Tra chi esulta, in modo anche scomposto, per l’operazione di polizia del pensiero di Facebook (già, ma chi è Facebook? Chi decide, chi fa partire gli oscuramenti? Non si sa, l’azienda non si dice, bella democrazia) si distinguono marxisti-leninisti veraci come Laura Boldrini e Valeria Fedeli, le quali avvertono: bene ma non basta, subito una legge per impedire a questi soggetti di parlare, di palesarsi, di esistere. Con loro, pseudointellettuali, artistucoli, fanatici, gente che, nel nome dell’antifascismo, non si fa problemi, se è il caso, a sfilare con frange estreme di esagitati da centro sociale anarcoide insurrezionalista, buoni a nulla ma capaci di tutto. È gente nota per la propria tolleranza a senso unico. Come mai a Chef Rubio, cuoco rivoluzionario, che vuole l’estinzione di Israele e l’eliminazione dei sovranisti, nessuno tocca niente? È la prima volta che i postcompagni, sempre un po’ compagni, del Pd e i suoi derivati inneggiano alla totale, incontrollata autorità di una società privata invece di demonizzarla in favore del potere pubblico. Una bella dimostrazione di potenza, senza dubbio: perfino Facebook Italia si adegua ai desiderata del nuovo Politburo. La sinistra in terza media delle Fedeli, le Bellanova, gli Zingaretti (e, invero, moltissimi altri, colti per autodefinizione) si sdegna, minaccia di morte chi si permetta anche la più garbata ironia su abiti da cerimonia o titoli di studio, ma torna sprezzante, volgare se a migliaia esercitano la liturgia sulla quale il populismo socialcomunista si è retto per tutto il dopoguerra repubblicano, vale a dire protestano in piazza: “Ignoranti da terza media, sottosviluppati, decerebrati” sono le attenzioni più delicate, più riferibili lette sui social dai buoni, i restiamo umani, i facciamo rete che non tollerano obiezioni sui curriculum rossi.

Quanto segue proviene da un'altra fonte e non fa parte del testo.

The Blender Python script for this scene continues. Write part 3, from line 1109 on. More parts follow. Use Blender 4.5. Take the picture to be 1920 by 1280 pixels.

Sbaglia chi se la cava osservando che “per qualche fascista in meno su Facebook c’è solo da rallegrarsi”. Non solo perché, dai neofascisti, la censura si va estendendo su chiunque in odor di dissidenza, cattolici non bergogliani, leghisti, sovranisti, conservatori. Ma anche perché questo processo alle intenzioni, alla stessa esistenza “virtuale”, ma neanche troppo, è un vaso di Pandora, difficile da chiudere una volta spalancato. Insomma domani potrebbe toccare anche a loro, secondo il glorioso copione delle purghe sovietiche, cinesi, cambiogane o semplicemente post sessantottine.